MOV vs AVI: Quality, File Size, and Compatibility Compared
Published on March 17, 2026
MOV and AVI are both older video container formats, but MOV aged better. MOV supports modern codecs like H.264 and H.265, handles streaming, and works well on Apple devices. AVI is a legacy Microsoft format from 1992 that lacks modern codec support and cannot stream. For most use cases in 2026, neither is the best choice -- MP4 is. But if you are choosing between these two, MOV is more capable.
File Size
MOV files are typically smaller because the format supports efficient modern codecs. An iPhone records MOV files using H.265/HEVC, which compresses 4K video down to manageable sizes. AVI was designed before efficient compression existed and is commonly paired with older codecs like DivX, Xvid, or even raw uncompressed video. A 5-minute 1080p clip could be 200MB as MOV (H.264) versus 500MB+ as AVI (DivX). When both containers use the same codec, the size difference is minimal since the container overhead itself is small.
Codec Support
MOV (QuickTime File Format) supports H.264, H.265, ProRes, AAC, and Apple Lossless audio. It was designed by Apple to be extensible, so it handles new codecs as they appear. AVI supports a wide range of codecs in theory, but its 1992-era structure makes it awkward with modern options. AVI cannot properly hold H.265 streams or AAC audio without non-standard hacks. Professional video editors use MOV with ProRes as an editing format because it balances quality and performance.
Streaming
MOV supports progressive download and basic streaming. You can start watching a MOV file before it finishes downloading if the metadata (moov atom) is at the start. AVI has no streaming support whatsoever. The entire file must download before playback can begin. Neither format matches MP4 for streaming, but MOV works in a pinch. AVI simply does not.
Compatibility
MOV plays natively on macOS, iOS, and most modern Windows applications (VLC, Windows Media Player with codecs). AVI plays on Windows and VLC but has limited support on Apple devices and mobile platforms.

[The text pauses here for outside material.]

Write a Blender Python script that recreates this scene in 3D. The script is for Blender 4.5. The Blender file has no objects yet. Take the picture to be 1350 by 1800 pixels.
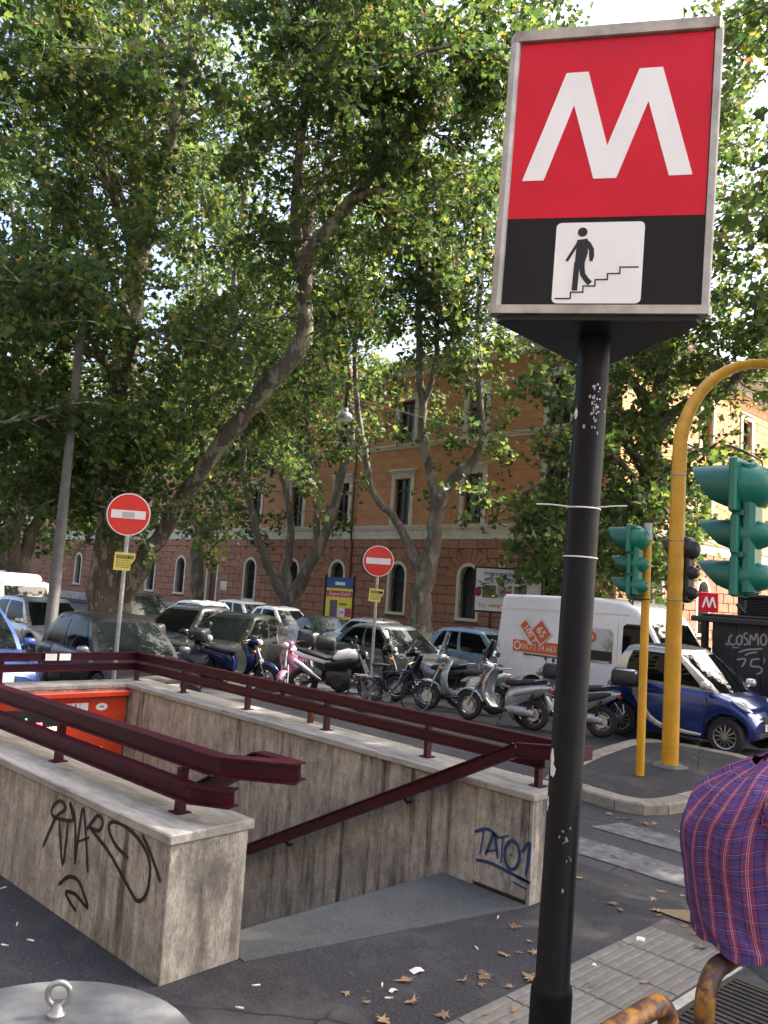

Neither format is well supported in web browsers -- you cannot embed a MOV or AVI file in a web page the way you can with MP4 or WebM. For cross-platform compatibility, MP4 beats both.
Which to Use
Use MOV if you are in an Apple-centric workflow (Final Cut Pro, iPhone footage) or need ProRes for professional editing. Use AVI only if legacy software requires it. For sharing, archiving, or web use, convert both formats to MP4.